▶ [Brief]
For the listing below, give the number of lines in which "image" occurs. Add nothing.

Entries taken from a collection
——
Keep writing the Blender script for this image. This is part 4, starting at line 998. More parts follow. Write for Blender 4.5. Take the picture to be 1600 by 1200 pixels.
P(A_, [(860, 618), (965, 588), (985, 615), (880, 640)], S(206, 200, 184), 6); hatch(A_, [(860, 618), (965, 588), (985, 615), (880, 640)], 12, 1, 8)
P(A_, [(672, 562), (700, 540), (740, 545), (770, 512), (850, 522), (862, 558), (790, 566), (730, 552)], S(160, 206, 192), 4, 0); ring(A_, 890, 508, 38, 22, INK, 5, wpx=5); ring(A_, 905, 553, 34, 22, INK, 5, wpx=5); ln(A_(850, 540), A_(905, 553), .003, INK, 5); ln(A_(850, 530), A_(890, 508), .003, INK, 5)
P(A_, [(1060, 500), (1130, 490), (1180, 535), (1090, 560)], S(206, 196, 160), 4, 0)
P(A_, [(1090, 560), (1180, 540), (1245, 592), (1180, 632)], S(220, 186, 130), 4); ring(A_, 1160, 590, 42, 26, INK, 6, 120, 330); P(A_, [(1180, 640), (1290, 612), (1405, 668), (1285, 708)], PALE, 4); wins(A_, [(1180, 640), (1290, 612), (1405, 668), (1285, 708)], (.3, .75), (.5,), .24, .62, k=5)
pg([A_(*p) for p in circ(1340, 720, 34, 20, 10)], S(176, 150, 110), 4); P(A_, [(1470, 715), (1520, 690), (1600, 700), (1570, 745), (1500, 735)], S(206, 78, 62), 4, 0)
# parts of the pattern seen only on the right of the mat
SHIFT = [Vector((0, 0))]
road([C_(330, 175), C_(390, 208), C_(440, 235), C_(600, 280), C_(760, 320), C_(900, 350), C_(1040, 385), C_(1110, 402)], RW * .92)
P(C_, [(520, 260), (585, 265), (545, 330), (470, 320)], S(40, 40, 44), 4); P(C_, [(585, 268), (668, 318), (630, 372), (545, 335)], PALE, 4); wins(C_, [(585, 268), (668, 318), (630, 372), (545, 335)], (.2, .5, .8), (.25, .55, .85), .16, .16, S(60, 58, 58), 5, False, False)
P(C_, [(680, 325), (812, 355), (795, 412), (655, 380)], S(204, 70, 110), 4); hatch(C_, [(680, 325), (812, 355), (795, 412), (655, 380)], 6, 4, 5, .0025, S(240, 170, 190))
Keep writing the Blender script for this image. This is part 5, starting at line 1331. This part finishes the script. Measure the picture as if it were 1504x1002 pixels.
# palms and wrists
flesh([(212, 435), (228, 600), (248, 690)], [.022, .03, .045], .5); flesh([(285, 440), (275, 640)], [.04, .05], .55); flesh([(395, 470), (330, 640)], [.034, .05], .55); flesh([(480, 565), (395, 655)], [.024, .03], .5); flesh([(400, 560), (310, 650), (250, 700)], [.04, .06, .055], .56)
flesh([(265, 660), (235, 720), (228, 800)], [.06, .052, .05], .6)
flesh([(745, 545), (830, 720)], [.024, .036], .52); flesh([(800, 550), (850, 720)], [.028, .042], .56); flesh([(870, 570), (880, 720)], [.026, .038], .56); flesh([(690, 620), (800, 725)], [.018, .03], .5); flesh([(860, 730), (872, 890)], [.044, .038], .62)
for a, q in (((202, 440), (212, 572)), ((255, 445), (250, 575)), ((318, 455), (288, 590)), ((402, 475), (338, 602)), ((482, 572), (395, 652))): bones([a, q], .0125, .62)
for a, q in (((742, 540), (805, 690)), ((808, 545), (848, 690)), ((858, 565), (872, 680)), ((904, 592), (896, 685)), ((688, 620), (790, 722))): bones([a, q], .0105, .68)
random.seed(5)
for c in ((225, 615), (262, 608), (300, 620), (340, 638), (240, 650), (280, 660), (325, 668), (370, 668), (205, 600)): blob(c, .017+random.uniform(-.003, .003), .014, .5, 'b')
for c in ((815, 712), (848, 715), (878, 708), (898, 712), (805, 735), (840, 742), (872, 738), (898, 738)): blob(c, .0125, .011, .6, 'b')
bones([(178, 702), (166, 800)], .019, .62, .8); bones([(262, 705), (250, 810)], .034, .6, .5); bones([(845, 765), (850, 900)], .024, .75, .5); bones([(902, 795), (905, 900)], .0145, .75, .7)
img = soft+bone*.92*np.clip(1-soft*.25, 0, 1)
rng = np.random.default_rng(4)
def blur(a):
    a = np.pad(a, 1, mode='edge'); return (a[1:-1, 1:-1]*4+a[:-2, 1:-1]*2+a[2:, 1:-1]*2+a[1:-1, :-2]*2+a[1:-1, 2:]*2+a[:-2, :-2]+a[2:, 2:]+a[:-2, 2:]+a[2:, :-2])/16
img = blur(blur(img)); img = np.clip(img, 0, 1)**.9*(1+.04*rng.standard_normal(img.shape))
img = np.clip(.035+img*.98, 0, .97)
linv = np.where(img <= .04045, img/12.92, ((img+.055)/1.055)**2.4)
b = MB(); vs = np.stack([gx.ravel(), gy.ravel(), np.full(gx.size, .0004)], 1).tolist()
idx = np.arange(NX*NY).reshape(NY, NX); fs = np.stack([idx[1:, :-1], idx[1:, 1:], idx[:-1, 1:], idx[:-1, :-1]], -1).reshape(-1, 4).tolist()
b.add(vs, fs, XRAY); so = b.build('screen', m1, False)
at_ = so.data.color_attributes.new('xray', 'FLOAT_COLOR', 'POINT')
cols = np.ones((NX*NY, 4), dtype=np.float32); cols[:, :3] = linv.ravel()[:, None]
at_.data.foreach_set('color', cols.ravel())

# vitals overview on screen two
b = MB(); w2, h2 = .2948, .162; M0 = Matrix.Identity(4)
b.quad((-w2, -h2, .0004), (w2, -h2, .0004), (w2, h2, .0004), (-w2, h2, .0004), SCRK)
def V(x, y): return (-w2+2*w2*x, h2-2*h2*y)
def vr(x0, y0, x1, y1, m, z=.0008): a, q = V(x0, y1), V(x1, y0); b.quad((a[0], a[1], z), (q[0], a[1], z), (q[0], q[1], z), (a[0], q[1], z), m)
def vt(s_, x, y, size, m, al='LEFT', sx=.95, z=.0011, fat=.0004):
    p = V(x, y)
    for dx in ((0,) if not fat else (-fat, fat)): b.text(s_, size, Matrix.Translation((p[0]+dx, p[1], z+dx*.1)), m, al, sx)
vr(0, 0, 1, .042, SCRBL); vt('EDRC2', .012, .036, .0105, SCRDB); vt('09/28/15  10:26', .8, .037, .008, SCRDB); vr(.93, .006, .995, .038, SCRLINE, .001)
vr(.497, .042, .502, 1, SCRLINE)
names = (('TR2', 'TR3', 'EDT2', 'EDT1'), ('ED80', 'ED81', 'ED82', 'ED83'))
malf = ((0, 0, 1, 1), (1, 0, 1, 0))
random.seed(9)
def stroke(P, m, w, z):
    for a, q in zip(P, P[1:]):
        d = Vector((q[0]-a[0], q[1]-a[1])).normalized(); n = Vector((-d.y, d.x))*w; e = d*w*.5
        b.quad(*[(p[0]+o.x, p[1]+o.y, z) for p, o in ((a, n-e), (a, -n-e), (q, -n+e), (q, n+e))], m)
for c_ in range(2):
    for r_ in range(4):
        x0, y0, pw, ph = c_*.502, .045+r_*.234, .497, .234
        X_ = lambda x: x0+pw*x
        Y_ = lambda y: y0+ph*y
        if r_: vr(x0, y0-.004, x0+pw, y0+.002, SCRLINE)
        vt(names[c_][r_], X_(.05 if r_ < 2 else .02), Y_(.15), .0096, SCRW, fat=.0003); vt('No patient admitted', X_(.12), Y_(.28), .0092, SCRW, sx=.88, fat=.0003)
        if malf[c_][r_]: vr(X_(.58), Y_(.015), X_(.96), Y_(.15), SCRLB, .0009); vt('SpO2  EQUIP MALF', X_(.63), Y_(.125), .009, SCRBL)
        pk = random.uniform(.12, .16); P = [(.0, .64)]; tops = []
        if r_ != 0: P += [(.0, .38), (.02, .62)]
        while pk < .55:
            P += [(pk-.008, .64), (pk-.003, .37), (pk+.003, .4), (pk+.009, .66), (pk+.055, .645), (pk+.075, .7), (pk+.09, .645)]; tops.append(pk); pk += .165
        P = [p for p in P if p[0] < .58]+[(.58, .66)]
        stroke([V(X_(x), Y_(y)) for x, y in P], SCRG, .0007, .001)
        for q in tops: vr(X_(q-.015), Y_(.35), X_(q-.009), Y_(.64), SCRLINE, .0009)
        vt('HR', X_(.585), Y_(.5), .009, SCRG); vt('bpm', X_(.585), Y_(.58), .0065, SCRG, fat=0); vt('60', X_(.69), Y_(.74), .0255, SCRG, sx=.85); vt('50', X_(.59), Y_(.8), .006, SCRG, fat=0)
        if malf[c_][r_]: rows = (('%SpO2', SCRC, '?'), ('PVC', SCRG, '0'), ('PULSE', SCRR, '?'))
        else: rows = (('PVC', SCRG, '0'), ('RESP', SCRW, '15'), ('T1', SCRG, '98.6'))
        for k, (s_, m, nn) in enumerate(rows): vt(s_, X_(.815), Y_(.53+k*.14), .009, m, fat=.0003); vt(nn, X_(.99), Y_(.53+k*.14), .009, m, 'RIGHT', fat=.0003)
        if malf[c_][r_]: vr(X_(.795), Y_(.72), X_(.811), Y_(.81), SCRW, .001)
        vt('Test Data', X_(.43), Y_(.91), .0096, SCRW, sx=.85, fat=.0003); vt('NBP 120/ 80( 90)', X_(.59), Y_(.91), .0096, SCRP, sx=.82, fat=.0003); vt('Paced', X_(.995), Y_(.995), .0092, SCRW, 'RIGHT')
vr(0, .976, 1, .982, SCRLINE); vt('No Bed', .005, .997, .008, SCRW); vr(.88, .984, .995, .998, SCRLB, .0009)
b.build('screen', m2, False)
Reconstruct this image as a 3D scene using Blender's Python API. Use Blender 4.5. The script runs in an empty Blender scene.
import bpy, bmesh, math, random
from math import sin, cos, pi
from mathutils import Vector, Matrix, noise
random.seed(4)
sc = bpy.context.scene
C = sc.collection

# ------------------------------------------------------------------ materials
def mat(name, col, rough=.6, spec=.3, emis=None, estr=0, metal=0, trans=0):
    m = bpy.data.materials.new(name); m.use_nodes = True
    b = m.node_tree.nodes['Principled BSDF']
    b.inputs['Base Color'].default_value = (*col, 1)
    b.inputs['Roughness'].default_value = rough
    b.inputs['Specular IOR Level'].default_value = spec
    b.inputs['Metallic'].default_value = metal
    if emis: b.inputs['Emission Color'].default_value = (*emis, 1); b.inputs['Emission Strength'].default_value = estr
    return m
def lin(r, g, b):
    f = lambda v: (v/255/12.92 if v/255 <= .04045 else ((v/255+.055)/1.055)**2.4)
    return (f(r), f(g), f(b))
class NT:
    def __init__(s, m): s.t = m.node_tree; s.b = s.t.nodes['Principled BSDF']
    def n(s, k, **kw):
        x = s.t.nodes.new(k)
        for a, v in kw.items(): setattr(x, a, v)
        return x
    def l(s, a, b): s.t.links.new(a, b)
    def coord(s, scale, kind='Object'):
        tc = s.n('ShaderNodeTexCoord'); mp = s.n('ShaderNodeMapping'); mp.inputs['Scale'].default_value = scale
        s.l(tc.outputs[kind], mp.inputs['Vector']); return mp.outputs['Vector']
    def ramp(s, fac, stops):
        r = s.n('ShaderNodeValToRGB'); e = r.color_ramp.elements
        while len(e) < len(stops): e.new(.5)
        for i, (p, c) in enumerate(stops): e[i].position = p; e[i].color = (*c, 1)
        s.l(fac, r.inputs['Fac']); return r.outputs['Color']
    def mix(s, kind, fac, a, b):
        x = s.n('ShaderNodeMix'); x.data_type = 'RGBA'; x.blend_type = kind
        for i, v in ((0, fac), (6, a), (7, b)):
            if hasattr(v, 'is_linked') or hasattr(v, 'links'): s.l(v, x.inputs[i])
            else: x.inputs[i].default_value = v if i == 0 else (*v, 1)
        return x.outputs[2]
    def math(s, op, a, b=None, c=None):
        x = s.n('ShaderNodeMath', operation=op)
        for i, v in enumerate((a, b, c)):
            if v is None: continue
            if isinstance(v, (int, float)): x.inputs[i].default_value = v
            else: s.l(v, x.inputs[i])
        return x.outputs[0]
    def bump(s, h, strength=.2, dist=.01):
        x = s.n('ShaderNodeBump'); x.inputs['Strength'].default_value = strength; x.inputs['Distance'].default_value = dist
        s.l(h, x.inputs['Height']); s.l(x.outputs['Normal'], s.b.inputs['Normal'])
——
▶ [Solution to this problem]
3